> _Instructions to follow_: Exactly reproduce the lines from the top of the entries below through the line containing "bm = bmesh.new(); hw", with both ends included.

> _Stored rows_:
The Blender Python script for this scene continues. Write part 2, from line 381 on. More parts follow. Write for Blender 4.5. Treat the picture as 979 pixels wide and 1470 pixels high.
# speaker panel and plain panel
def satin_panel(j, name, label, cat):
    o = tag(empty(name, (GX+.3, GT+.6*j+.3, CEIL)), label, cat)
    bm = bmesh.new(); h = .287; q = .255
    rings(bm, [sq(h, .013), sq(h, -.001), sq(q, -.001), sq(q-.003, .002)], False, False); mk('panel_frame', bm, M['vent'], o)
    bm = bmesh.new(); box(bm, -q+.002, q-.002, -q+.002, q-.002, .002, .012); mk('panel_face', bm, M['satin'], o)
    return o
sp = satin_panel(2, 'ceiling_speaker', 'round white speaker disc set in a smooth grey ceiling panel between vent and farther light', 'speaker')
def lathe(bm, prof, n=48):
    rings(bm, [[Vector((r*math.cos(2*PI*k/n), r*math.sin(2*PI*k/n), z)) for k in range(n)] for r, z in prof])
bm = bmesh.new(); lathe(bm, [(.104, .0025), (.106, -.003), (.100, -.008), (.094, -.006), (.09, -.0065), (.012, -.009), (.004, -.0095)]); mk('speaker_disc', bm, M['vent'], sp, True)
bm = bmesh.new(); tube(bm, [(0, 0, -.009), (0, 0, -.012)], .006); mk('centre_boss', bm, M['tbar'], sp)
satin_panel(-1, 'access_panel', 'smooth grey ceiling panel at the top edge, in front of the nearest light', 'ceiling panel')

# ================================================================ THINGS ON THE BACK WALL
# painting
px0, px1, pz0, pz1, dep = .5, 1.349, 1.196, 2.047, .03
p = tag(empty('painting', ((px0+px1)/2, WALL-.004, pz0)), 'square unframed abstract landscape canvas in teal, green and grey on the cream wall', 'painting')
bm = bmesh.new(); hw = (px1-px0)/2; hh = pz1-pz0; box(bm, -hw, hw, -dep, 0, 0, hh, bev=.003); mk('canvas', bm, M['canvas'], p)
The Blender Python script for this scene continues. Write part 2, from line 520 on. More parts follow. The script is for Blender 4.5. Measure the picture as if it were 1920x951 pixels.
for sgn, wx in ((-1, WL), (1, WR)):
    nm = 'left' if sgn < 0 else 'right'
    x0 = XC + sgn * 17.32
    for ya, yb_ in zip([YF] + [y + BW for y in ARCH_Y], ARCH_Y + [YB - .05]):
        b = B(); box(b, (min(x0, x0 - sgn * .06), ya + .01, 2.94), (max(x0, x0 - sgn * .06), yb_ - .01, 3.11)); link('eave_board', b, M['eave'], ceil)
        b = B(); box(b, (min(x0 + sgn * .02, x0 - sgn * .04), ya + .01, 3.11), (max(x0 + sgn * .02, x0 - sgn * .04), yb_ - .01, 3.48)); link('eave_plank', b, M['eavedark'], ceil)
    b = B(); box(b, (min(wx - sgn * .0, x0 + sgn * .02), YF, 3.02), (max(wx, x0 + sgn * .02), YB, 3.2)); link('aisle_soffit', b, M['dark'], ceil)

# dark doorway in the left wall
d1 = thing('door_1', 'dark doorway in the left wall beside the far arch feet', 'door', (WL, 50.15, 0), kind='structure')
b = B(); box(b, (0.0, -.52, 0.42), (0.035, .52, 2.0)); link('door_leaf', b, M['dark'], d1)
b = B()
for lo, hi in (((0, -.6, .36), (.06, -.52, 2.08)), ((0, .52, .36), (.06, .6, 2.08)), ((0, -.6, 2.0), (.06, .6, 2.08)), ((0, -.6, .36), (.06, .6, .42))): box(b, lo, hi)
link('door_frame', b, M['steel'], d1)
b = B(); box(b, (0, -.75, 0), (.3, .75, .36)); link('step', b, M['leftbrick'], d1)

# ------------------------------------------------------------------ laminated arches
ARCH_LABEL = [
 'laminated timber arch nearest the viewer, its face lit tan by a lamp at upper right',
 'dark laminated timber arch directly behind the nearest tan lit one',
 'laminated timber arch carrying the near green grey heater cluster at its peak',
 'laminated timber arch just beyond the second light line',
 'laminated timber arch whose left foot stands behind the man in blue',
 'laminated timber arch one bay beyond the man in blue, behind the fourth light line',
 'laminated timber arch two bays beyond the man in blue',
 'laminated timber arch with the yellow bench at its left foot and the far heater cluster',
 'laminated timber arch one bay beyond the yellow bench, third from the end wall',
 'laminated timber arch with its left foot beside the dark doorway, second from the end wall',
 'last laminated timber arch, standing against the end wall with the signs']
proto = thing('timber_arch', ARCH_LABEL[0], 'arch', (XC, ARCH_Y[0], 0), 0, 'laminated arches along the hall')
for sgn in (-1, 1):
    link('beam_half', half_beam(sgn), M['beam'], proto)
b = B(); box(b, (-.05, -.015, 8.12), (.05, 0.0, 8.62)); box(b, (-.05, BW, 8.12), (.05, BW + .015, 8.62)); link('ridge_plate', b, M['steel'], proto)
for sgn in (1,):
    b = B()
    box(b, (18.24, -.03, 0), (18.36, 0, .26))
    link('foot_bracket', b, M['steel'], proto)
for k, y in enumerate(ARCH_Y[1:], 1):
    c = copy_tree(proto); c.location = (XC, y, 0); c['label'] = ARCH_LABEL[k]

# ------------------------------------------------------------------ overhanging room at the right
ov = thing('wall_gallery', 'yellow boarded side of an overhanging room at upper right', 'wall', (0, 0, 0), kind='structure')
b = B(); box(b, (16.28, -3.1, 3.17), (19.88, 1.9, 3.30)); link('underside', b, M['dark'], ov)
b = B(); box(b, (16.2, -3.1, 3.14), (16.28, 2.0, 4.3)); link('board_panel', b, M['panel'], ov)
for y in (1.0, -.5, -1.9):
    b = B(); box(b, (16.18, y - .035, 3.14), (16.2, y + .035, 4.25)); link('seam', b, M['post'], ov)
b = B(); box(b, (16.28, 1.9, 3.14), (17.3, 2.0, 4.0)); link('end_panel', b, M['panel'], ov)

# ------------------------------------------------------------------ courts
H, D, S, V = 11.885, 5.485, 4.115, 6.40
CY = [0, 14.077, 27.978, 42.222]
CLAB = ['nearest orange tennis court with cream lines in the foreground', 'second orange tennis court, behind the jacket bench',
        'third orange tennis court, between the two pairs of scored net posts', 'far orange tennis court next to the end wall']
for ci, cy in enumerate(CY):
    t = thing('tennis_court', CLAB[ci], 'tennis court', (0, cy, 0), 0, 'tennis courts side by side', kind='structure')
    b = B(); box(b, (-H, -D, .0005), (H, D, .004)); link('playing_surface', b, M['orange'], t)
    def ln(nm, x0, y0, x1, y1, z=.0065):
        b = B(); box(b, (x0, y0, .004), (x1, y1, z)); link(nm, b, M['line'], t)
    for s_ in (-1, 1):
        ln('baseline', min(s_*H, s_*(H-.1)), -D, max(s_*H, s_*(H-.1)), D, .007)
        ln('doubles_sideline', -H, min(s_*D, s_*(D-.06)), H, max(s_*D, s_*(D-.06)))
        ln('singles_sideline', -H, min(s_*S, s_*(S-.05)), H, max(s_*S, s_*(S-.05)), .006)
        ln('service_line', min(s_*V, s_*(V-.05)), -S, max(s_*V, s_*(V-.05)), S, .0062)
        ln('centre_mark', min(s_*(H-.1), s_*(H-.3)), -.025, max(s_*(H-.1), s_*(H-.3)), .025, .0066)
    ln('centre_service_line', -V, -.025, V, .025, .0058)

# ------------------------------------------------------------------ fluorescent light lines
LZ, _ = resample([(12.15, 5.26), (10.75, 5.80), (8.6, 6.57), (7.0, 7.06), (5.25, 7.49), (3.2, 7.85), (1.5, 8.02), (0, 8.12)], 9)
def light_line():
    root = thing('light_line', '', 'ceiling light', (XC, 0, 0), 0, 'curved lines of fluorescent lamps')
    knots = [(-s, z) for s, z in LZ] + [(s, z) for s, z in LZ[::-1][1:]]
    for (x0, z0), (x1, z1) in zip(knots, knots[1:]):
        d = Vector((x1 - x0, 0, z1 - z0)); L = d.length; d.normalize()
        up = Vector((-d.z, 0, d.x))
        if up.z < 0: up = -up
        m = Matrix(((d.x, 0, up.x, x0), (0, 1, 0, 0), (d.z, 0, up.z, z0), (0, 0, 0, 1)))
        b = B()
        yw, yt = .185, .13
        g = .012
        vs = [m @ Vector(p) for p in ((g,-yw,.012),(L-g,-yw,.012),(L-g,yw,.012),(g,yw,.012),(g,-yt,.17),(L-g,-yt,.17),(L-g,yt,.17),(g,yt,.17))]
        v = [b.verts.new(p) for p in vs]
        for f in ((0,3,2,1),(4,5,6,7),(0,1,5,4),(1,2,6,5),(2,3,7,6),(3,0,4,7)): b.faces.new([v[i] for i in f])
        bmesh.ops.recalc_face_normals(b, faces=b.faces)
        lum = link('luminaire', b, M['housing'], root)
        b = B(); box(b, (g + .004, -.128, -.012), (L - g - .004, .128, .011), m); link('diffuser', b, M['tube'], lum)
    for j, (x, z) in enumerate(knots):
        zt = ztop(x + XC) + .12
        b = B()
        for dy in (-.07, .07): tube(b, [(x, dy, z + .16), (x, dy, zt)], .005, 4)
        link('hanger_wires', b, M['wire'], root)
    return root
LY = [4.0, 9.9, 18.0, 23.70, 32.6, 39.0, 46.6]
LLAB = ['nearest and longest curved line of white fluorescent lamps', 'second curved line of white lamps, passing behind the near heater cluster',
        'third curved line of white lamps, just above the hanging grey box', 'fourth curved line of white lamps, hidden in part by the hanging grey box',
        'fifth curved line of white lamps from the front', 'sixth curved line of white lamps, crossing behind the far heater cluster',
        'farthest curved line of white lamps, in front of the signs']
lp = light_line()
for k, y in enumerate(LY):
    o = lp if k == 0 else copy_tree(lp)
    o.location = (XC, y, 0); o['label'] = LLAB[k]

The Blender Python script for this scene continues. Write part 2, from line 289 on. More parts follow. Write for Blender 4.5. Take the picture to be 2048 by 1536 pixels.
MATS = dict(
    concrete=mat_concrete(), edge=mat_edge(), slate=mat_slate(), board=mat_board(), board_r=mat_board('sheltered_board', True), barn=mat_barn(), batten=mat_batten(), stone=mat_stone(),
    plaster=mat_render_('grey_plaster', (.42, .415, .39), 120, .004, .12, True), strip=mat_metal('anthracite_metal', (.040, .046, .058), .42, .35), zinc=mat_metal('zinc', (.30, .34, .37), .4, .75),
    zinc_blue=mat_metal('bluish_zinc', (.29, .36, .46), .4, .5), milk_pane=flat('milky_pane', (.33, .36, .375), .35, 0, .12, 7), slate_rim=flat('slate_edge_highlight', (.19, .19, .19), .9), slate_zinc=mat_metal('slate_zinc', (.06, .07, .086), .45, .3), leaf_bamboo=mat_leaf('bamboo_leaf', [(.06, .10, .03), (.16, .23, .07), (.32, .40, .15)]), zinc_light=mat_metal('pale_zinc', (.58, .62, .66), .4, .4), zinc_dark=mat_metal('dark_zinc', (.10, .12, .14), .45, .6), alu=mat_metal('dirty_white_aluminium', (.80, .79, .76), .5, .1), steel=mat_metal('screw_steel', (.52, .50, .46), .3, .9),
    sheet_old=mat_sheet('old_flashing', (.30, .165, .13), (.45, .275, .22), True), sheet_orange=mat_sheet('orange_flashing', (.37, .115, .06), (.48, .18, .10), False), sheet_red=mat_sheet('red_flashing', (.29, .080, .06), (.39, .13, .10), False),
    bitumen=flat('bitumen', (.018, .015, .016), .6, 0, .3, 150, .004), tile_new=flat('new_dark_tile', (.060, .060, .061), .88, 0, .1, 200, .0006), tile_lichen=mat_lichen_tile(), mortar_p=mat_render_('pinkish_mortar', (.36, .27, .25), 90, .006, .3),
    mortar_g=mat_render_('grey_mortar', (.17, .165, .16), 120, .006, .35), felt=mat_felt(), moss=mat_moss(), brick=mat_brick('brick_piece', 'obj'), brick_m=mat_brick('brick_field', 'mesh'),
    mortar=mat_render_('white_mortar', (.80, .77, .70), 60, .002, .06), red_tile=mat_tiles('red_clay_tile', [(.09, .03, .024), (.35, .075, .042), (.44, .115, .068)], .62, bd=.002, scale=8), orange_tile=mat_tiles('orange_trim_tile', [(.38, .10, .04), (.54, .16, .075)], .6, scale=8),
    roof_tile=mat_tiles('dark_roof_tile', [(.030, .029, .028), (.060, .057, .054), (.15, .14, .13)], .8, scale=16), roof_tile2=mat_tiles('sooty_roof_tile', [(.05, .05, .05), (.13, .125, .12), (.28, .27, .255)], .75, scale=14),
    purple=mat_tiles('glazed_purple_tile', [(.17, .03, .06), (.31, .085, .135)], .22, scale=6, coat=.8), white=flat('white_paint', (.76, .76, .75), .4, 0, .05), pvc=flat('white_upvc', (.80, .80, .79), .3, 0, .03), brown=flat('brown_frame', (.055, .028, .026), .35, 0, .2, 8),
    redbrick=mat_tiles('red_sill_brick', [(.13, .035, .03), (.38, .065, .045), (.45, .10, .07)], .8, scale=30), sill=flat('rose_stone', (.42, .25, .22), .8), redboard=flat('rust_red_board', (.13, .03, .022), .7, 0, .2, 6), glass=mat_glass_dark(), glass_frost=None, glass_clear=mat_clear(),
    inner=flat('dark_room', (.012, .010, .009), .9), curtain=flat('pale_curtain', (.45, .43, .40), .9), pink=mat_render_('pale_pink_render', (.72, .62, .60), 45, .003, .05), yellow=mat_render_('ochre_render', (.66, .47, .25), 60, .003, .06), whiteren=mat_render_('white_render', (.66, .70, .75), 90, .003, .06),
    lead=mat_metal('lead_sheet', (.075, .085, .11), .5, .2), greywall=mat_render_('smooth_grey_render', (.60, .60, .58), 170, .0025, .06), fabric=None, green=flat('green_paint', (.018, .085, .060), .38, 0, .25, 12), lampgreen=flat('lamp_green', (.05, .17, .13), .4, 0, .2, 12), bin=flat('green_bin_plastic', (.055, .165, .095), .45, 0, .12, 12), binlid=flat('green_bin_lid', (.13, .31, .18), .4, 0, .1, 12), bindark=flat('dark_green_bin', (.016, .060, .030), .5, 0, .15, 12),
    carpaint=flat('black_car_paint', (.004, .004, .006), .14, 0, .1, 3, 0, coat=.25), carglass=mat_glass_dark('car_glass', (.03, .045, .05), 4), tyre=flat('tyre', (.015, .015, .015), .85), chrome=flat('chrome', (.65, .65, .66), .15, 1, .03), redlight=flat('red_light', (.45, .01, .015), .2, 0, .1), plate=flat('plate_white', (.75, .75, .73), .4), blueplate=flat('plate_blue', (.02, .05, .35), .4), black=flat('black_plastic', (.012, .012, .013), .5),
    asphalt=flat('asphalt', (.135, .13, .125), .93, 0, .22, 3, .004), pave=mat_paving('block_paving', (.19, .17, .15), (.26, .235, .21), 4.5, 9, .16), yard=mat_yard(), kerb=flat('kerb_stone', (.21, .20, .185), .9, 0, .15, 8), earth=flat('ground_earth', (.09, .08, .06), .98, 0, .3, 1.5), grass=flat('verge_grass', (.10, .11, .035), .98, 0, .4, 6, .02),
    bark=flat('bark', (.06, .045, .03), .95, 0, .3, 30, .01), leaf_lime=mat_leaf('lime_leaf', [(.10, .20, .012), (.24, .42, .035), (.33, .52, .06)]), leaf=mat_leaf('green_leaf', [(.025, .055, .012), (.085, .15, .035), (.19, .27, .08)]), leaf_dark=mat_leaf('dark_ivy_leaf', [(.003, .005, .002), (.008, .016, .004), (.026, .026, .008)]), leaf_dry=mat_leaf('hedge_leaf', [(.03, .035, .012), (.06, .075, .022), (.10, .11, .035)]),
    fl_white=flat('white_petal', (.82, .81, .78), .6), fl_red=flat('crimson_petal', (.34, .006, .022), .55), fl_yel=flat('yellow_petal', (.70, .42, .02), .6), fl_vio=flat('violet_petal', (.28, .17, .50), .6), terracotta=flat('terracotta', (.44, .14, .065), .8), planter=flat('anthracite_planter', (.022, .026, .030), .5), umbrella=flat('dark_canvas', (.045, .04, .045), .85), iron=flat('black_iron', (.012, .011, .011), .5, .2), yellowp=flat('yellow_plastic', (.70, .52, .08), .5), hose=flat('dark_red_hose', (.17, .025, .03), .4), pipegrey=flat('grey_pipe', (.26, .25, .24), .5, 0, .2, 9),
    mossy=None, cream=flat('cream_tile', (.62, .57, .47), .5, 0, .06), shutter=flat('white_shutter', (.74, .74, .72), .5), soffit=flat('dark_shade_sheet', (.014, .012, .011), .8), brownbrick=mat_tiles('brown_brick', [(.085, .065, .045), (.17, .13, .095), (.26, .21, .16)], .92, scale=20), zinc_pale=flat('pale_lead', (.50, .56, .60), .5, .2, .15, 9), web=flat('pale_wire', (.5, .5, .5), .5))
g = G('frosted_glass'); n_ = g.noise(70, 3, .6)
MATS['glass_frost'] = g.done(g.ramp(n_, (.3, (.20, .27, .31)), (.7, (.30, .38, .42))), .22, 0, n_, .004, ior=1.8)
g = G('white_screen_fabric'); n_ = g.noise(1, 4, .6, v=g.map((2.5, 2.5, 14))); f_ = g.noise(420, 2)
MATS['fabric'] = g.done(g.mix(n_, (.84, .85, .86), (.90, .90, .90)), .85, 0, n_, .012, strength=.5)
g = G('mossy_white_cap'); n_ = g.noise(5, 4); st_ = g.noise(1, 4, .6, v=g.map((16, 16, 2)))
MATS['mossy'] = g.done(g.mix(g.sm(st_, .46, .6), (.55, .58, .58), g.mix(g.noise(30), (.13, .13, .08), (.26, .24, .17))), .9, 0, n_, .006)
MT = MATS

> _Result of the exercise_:
The Blender Python script for this scene continues. Write part 2, from line 381 on. More parts follow. Write for Blender 4.5. Treat the picture as 979 pixels wide and 1470 pixels high.
# speaker panel and plain panel
def satin_panel(j, name, label, cat):
    o = tag(empty(name, (GX+.3, GT+.6*j+.3, CEIL)), label, cat)
    bm = bmesh.new(); h = .287; q = .255
    rings(bm, [sq(h, .013), sq(h, -.001), sq(q, -.001), sq(q-.003, .002)], False, False); mk('panel_frame', bm, M['vent'], o)
    bm = bmesh.new(); box(bm, -q+.002, q-.002, -q+.002, q-.002, .002, .012); mk('panel_face', bm, M['satin'], o)
    return o
sp = satin_panel(2, 'ceiling_speaker', 'round white speaker disc set in a smooth grey ceiling panel between vent and farther light', 'speaker')
def lathe(bm, prof, n=48):
    rings(bm, [[Vector((r*math.cos(2*PI*k/n), r*math.sin(2*PI*k/n), z)) for k in range(n)] for r, z in prof])
bm = bmesh.new(); lathe(bm, [(.104, .0025), (.106, -.003), (.100, -.008), (.094, -.006), (.09, -.0065), (.012, -.009), (.004, -.0095)]); mk('speaker_disc', bm, M['vent'], sp, True)
bm = bmesh.new(); tube(bm, [(0, 0, -.009), (0, 0, -.012)], .006); mk('centre_boss', bm, M['tbar'], sp)
satin_panel(-1, 'access_panel', 'smooth grey ceiling panel at the top edge, in front of the nearest light', 'ceiling panel')

# ================================================================ THINGS ON THE BACK WALL
# painting
px0, px1, pz0, pz1, dep = .5, 1.349, 1.196, 2.047, .03
p = tag(empty('painting', ((px0+px1)/2, WALL-.004, pz0)), 'square unframed abstract landscape canvas in teal, green and grey on the cream wall', 'painting')
bm = bmesh.new(); hw = (px1-px0)/2; hh = pz1-pz0; box(bm, -hw, hw, -dep, 0, 0, hh, bev=.003); mk('canvas', bm, M['canvas'], p)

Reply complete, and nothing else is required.